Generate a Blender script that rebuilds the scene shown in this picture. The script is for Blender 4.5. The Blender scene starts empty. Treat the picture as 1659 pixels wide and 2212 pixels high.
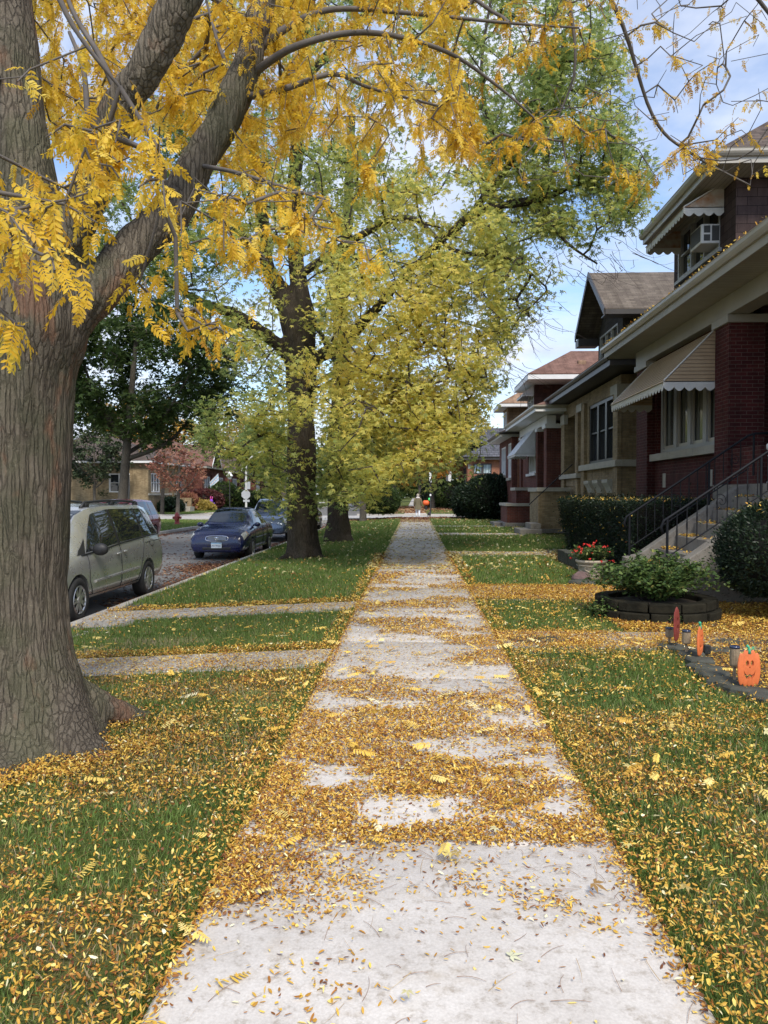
import bpy, bmesh, math, random
import numpy as np
from mathutils import Vector, Matrix, noise as mnoise
random.seed(7); RNG = np.random.default_rng(11)
D = bpy.data; SC = bpy.context.scene; COL = SC.collection
PI = math.pi
# ------------------------------------------------------------------ camera model (metres; +Y runs along the sidewalk)
F_, CX, CY, EYE = 1662.0, 829.5, 1106.0, 1.6
YAW = math.atan(66.5/F_); PIT = math.atan(40/F_)
def at(px, py, Y):
    u = (px-CX)/F_; v = -(py-CY)/F_
    cp, sp = math.cos(PIT), math.sin(PIT); cw, sw = math.cos(YAW), math.sin(YAW)
    d = (u, cp+v*sp, -sp+v*cp); d = (d[0]*cw-d[1]*sw, d[0]*sw+d[1]*cw, d[2])
    t = Y/d[1]
    return Vector((d[0]*t, Y, EYE+d[2]*t))
def pxof(P):
    """numpy points -> photo pixel coords (used only to thin distant geometry outside the view)"""
    P = np.asarray(P, float); x, y, z = P[...,0], P[...,1], P[...,2]-EYE
    cw, sw = math.cos(YAW), math.sin(YAW); X = x*cw+y*sw; Y = -x*sw+y*cw
    cp, sp = math.cos(PIT), math.sin(PIT); dep = Y*cp - z*sp; up = Y*sp + z*cp
    dep = np.maximum(dep, .01)
    return CX+F_*X/dep, CY-F_*up/dep, dep
# ------------------------------------------------------------------ object helpers
def link(o, parent=None):
    COL.objects.link(o)
    if parent: o.parent = parent
    return o
def tag(o, label, cat=None, group=None, kind=None):
    if label: o['label'] = label
    if cat: o['category'] = cat
    if group: o['group'] = group
    if kind: o['kind'] = kind
    return o
def thing(name, label, cat, loc=(0,0,0), rz=0, group=None):
    o = D.objects.new(name, None); link(o); o.location = loc; o.rotation_euler = (0,0,rz); o.empty_display_size = .1
    return tag(o, label, cat, group)
def setm(me, mat, smooth):
    if mat: me.materials.append(mat)
    if smooth: me.polygons.foreach_set('use_smooth', np.ones(len(me.polygons), bool))
class MB:
    """collects geometry; vertices in the parent's local frame"""
    def __init__(s): s.v = []; s.f = []
    def add(s, vs, fs):
        b = len(s.v); s.v += [tuple(v) for v in vs]; s.f += [tuple(i+b for i in f) for f in fs]; return s
    def box(s, x0, x1, y0, y1, z0, z1, R=None, c=None):
        vs = [Vector((x,y,z)) for x in (x0,x1) for y in (y0,y1) for z in (z0,z1)]
        if R: 
            c = Vector(c) if c else Vector(((x0+x1)/2,(y0+y1)/2,(z0+z1)/2)); vs = [R@(v-c)+c for v in vs]
        return s.add(vs, [(0,1,3,2),(4,6,7,5),(0,4,5,1),(2,3,7,6),(0,2,6,4),(1,5,7,3)])
    def quad(s, a, b, c, d): return s.add([a,b,c,d], [(0,1,2,3)])
    def tri(s, a, b, c): return s.add([a,b,c], [(0,1,2)])
    def slab(s, pts, n, t):
        """polygon pts extruded by t along n"""
        n = Vector(n)*t; k = len(pts); p = [Vector(q) for q in pts]; q = [a+n for a in p]
        return s.add(p+q, [tuple(range(k))[::-1], tuple(range(k,2*k))]+[(i,(i+1)%k,(i+1)%k+k,i+k) for i in range(k)])
    def tube(s, pts, rs, n=8, cap=True):
        pts = [Vector(p) for p in pts]
        if not hasattr(rs,'__len__'): rs = [rs]*len(pts)
        rings = []; b = len(s.v); ref = None
        for i, p in enumerate(pts):
            d = (pts[min(i+1,len(pts)-1)]-pts[max(i-1,0)])
            d = d.normalized() if d.length > 1e-9 else Vector((0,0,1))
            if ref is None: ref = d.orthogonal().normalized()
            ref = (ref-d*ref.dot(d)); ref = ref.normalized() if ref.length > 1e-6 else d.orthogonal().normalized()
            w = d.cross(ref)
            for k in range(n):
                a = 2*PI*k/n; s.v.append(tuple(p+(ref*math.cos(a)+w*math.sin(a))*rs[i]))
        for i in range(len(pts)-1):
            for k in range(n):
                k2 = (k+1)%n; s.f.append((b+i*n+k, b+i*n+k2, b+(i+1)*n+k2, b+(i+1)*n+k))
        if cap:
            s.f.append(tuple(b+k for k in range(n))[::-1]); s.f.append(tuple(b+(len(pts)-1)*n+k for k in range(n)))
        return s
    def lathe(s, prof, c=(0,0,0), n=24, axis='z', sx=1, sy=1):
        b = len(s.v); c = Vector(c)
        for r, h in prof:
            for k in range(n):
                a = 2*PI*k/n; x, y = r*math.cos(a)*sx, r*math.sin(a)*sy
                p = {'z':(x,y,h),'x':(h,x,y),'y':(x,h,y)}[axis]; s.v.append(tuple(c+Vector(p)))
        for i in range(len(prof)-1):
            for k in range(n):
                k2 = (k+1)%n; s.f.append((b+i*n+k, b+i*n+k2, b+(i+1)*n+k2, b+(i+1)*n+k))
        s.f.append(tuple(b+k for k in range(n))[::-1]); s.f.append(tuple(b+(len(prof)-1)*n+k for k in range(n)))
        return s
    def ball(s, c, rx, ry=None, rz=None, n=14, m=9):
        ry = ry or rx; rz = rz or rx; c = Vector(c); b = len(s.v)
        prof = [(math.sin(PI*(i+.02)/(m+.04)), -math.cos(PI*(i+.02)/(m+.04))) for i in range(m+1)]
        for r, h in prof:
            for k in range(n):
                a = 2*PI*k/n; s.v.append((c.x+r*math.cos(a)*rx, c.y+r*math.sin(a)*ry, c.z+h*rz))
        for i in range(m):
            for k in range(n):
                k2 = (k+1)%n; s.f.append((b+i*n+k, b+i*n+k2, b+(i+1)*n+k2, b+(i+1)*n+k))
        s.f.append(tuple(b+k for k in range(n))[::-1]); s.f.append(tuple(b+m*n+k for k in range(n)))
        return s
    def build(s, name, mat, parent=None, smooth=False, bevel=0, seg=2, fixn=True):
        me = D.meshes.new(name); me.from_pydata(s.v, [], s.f)
        if fixn:
            bm = bmesh.new(); bm.from_mesh(me); bmesh.ops.recalc_face_normals(bm, faces=bm.faces); bm.to_mesh(me); bm.free()
        setm(me, mat, smooth); me.update()
        o = D.objects.new(name, me); link(o, parent)
        if bevel:
            m = o.modifiers.new('bevel','BEVEL'); m.width = bevel; m.segments = seg; m.limit_method = 'ANGLE'; m.angle_limit = math.radians(40)
        return o
def fast_mesh(name, V, loops, counts, mat, parent=None, tone=None, smooth=False):
    """numpy mesh: V (n,3), loops flat vertex ids, counts per face, tone per face"""
    me = D.meshes.new(name); V = np.ascontiguousarray(V, np.float32)
    me.vertices.add(len(V)); me.vertices.foreach_set('co', V.ravel())
    me.loops.add(len(loops)); me.loops.foreach_set('vertex_index', np.ascontiguousarray(loops, np.int32))
    me.polygons.add(len(counts)); st = np.concatenate([[0], np.cumsum(counts)[:-1]]).astype(np.int32)
    me.polygons.foreach_set('loop_start', st); me.polygons.foreach_set('loop_total', np.asarray(counts, np.int32))
    if tone is not None:
        a = me.attributes.new('tone','FLOAT','FACE'); a.data.foreach_set('value', np.asarray(tone, np.float32))
    setm(me, mat, smooth); me.update(calc_edges=True)
    o = D.objects.new(name, me); return link(o, parent)
def scatter(parts):
    """parts: list of (template verts, template faces, P (n,3), R (n,3,3), S (n,), tone (n,)) -> V, loops, counts, tone"""
    Vs, Ls, Cs, Ts, off = [], [], [], [], 0
    for TV, TF, P, R, S, T in parts:
        if len(P) == 0: continue
        TV = np.asarray(TV, float); n = len(P); k = len(TV)
        S = np.asarray(S, float)
        W = TV[None]*(S[:,None,None] if S.ndim == 1 else S[:,None,:])
        V = np.einsum('nij,nkj->nki', R, W)+np.asarray(P)[:,None,:]
        fl = np.concatenate([np.asarray(f) for f in TF]); cn = np.array([len(f) for f in TF])
        L = (fl[None]+(np.arange(n)*k)[:,None]).ravel()+off
        Vs.append(V.reshape(-1,3)); Ls.append(L); Cs.append(np.tile(cn, n)); Ts.append(np.repeat(T, len(cn))); off += n*k
    return np.concatenate(Vs), np.concatenate(Ls), np.concatenate(Cs), np.concatenate(Ts)
def rots(yaw, pitch, roll):
    """R = Rz(yaw) Ry(-pitch) Rx(roll): template +x axis is pointed to yaw, raised by pitch"""
    cz, sz, cy, sy, cx, sx = np.cos(yaw), np.sin(yaw), np.cos(-pitch), np.sin(-pitch), np.cos(roll), np.sin(roll)
    R = np.empty((len(yaw),3,3))
    R[:,0,0]=cz*cy; R[:,0,1]=cz*sy*sx-sz*cx; R[:,0,2]=cz*sy*cx+sz*sx
    R[:,1,0]=sz*cy; R[:,1,1]=sz*sy*sx+cz*cx; R[:,1,2]=sz*sy*cx-cz*sx
    R[:,2,0]=-sy;   R[:,2,1]=cy*sx;          R[:,2,2]=cy*cx
    return R
def _h(ix, iy, iz, seed):
    n = (ix*374761393+iy*668265263+iz*2147483647+seed*974634777) & 0xffffffff
    n = ((n ^ (n >> 13))*1274126177) & 0xffffffff
    return ((n ^ (n >> 16)) & 0xffffff)/float(0xffffff)
def vnoise(x, y, z=0., seed=0):
    x, y, z = np.broadcast_arrays(np.asarray(x,float), np.asarray(y,float), np.asarray(z,float))
    ix, iy, iz = np.floor(x).astype(np.int64), np.floor(y).astype(np.int64), np.floor(z).astype(np.int64)
    fx, fy, fz = x-ix, y-iy, z-iz
    fx, fy, fz = [t*t*(3-2*t) for t in (fx,fy,fz)]; r = 0
    for a in (0,1):
        for b in (0,1):
            for c in (0,1):
                w = (fx if a else 1-fx)*(fy if b else 1-fy)*(fz if c else 1-fz)
                r = r+w*_h(ix+a, iy+b, iz+c, seed)
    return r
def fbm(x, y, z=0., seed=0, oc=4):
    s = 0; a = .5; t = 0
    for i in range(oc):
        f = 2**i; s = s+a*vnoise(np.asarray(x)*f, np.asarray(y)*f, np.asarray(z)*f, seed+i*17); t += a; a *= .55
    return s/t
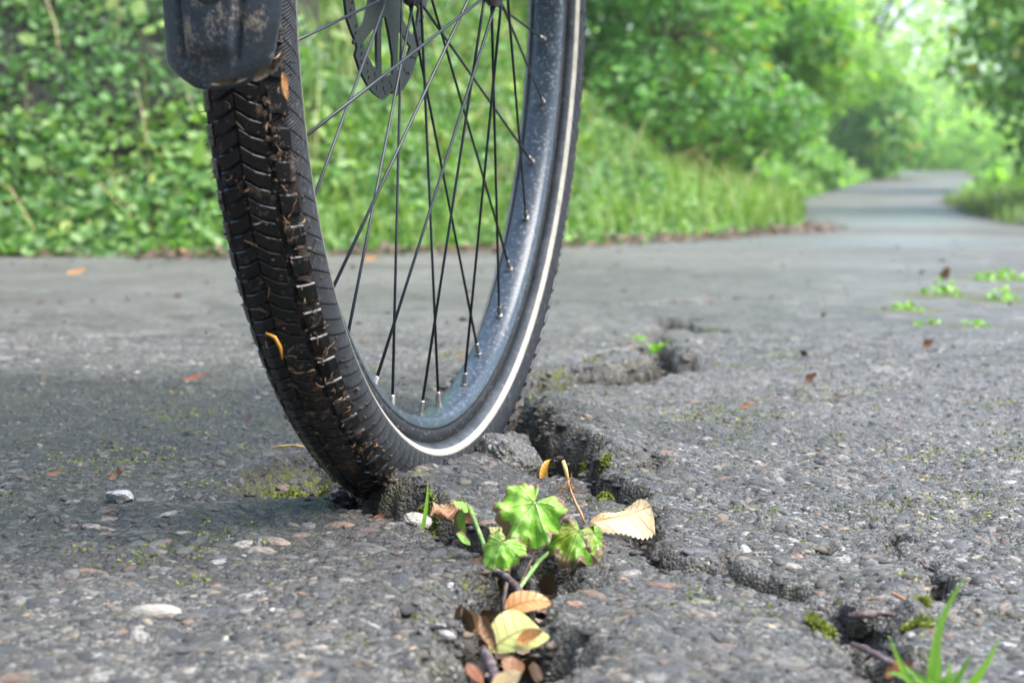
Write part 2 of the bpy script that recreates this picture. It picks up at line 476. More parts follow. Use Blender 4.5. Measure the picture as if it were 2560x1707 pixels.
xs = axis(-8, -.36, .36, 14, .0019, 1.022)
ys = axis(-2.5, .64, 1.62, 51, .0020, 1.0085)
YY, XX = np.meshgrid(ys, xs, indexing='ij')
sdp = poly_sd(XX[::1].ravel(), YY.ravel(), PATH).reshape(XX.shape)
keep = sdp < .25
Z, SOIL, MOSS = ground(XX, YY)
ny, nx = XX.shape
idx = np.arange(ny * nx).reshape(ny, nx)
fq = keep[:-1, :-1] & keep[1:, :-1] & keep[:-1, 1:] & keep[1:, 1:]
Fq = np.stack([idx[:-1, :-1][fq], idx[:-1, 1:][fq], idx[1:, 1:][fq], idx[1:, :-1][fq]], 1)
used = np.zeros(ny * nx, bool); used[Fq.ravel()] = True
remap = np.cumsum(used) - 1
Vp = np.stack([XX.ravel(), YY.ravel(), Z.ravel()], 1)[used]
me = mesh_np("path", Vp, remap[Fq], M['path'])
vattr(me, "soil", np.maximum(SOIL, smoothstep(-.10, .05, sdp + .05 * perlin(XX * 9, YY * 9, 31)) * .9).ravel()[used])
vattr(me, "moss", MOSS.ravel()[used])
vattr(me, "far", smoothstep(1.2, 2.2, YY).ravel()[used])
pm = np.maximum(smoothstep(5.6, 5.9, YY) * smoothstep(7.3, 6.9, YY + .5 * np.abs(XX - 1.3)), smoothstep(8.4, 8.9, YY) * smoothstep(13, 12, YY))
shade_m = shade_at(XX, YY)
vattr(me, "mid_sheen", (smoothstep(2.2, 4.8, YY) * np.clip(.55 + .9 * perlin(XX * 1.1, YY * 1.1, 85), 0, 1)).ravel()[used])
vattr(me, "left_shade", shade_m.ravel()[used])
vattr(me, "patch", (pm * smoothstep(.0, .25, -sdp)).ravel()[used])
path = tag(link("path", me), "cracked grey exposed aggregate path running from the foreground round a bend", kind='structure')

def gz(x, y):
    z, s, m = ground(np.array([float(x)]), np.array([float(y)]))
    return float(z[0])

# banks beside the path
RC = ([-3, 5, 8.8, 15, 20, 32, 40, 52], [1.2, 1.2, 1.9, 2.9, 4.7, 7, 9.8, 14.5])
def bank_z(x, y):
    sd = poly_sd(x, y, PATH)
    d = np.maximum(sd, 0)
    right = x > np.interp(y, *RC)
    steep = smoothstep(.9, -.4, x)
    gl = .30 * d + (.15 + .45 * steep) * np.maximum(0, d - .25 - .35 * (1 - steep)) 
    gl = np.where(gl > 2.2, 2.2 + .25 * (gl - 2.2), gl)
    gr = .10 * d
    z = base_z(np.minimum(y, 52)) + np.where(right, gr, gl) + (.06 * perlin(x * 1.3, y * 1.3, 41) + .02 * perlin(x * 6, y * 6, 42)) * smoothstep(0, .5, d)
    return np.where(sd < 0, base_z(y) - .10 * smoothstep(0, -.12, sd), z), sd, right

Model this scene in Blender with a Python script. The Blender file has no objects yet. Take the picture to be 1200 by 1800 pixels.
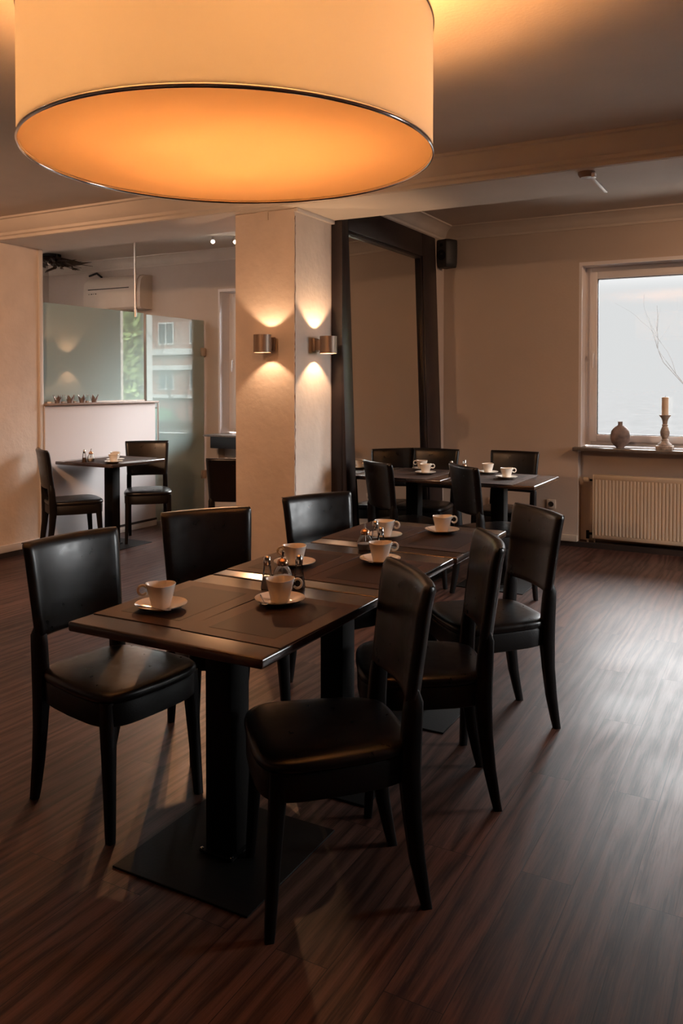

Directions:
Give the number of lines above in which the word "Blender" occurs, with nothing else.

Completed task:
3